Virginia Harold
“I’m after the soul. I don’t need to own it, but I like to glimpse it,” Liz Johnson Artur tells the audience at the opening of her exhibit at the Contemporary Art Museum St. Louis, titled "Dusha"–the Russian word for soul.
Johnson Artur–a Russian-Ghanaian photographer who grew up in Bulgaria, Germany, and Russia–began photographing black communities on the streets of Brooklyn in 1986. It was her first visit to Brooklyn, her first time in a black community, and her first time out taking photographs. She was inspired by the connections she was able to create through her photography and has continued this work for over 30 years.
Johnson Artur says she didn't set out to create an archive. “I just started taking pictures, and they accumulated.”
For Johnson Artur, photography has always been a physical experience. She grew up learning about family members she had never met from her mom’s photo albums. “There was always a connection–pictures have a story.”
Johnson Artur likes the physicality of photography and still photographs in film. “It’s very important to me that each print has a negative. I like the idea that there is this one fragile thing that backs it up.”
And because she takes photos with film, she often takes just one shot. “To me, it’s about keeping the moment alive as I found it rather than creating it.”
Printing her images has become an important part of her process. When Johnson Artur first began taking photos, she tried to keep up with printing the images. She would finish a shoot and immediately go home to her dark room to process the film. “I think I got hooked on photography because I like the process,” she says. “And I’m trying to get to the point to actually see what I have.”
“I love the poetry of photography,” she says. “The moment you decide to take someone’s picture is where the journey starts.”
Johnson Artur never hides behind a long lens–she sees photography as “a collaborative thing. I don’t want to take pictures that people don’t want to be taken,” she admits. Sometimes permission is granted non-verbally and other times she’ll ask. When an explanation is needed, she offers “I want your picture because I want to keep you in good company.”
Johnson Artur looks around the museum, “This is the company.”
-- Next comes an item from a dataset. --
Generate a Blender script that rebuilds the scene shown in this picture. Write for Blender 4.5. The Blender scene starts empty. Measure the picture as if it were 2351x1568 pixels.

In Dusha, Johnson Artur chronicles the African diaspora through photos, video, and sketchbooks. The photos and videos, which represent over 30 years of work and are part of her Black Balloon Archive, are arranged thematically. Johnson Artur purposefully doesn’t label them. There are no references to time or place. “I didn't want to guide people,” Johnson Artur says. “I wanted them to look at something and take it in for what it is. I think that my work is really about the fact that all this is around us.”
The photos teem with life. Girls dancing at a dancehall, a caretaker sitting in a regal hotel lobby, a dancer posing in a stairwell, boys flipping in front of a crowd.
“I don’t look at my work as a project. I call it an archive because it is a place where you keep things safe because you value them,” she says. “The focus is always on who I photograph. My work is about the people that you see here.”
Liz Johnson Artur: 'Dusha' is on display until April 19.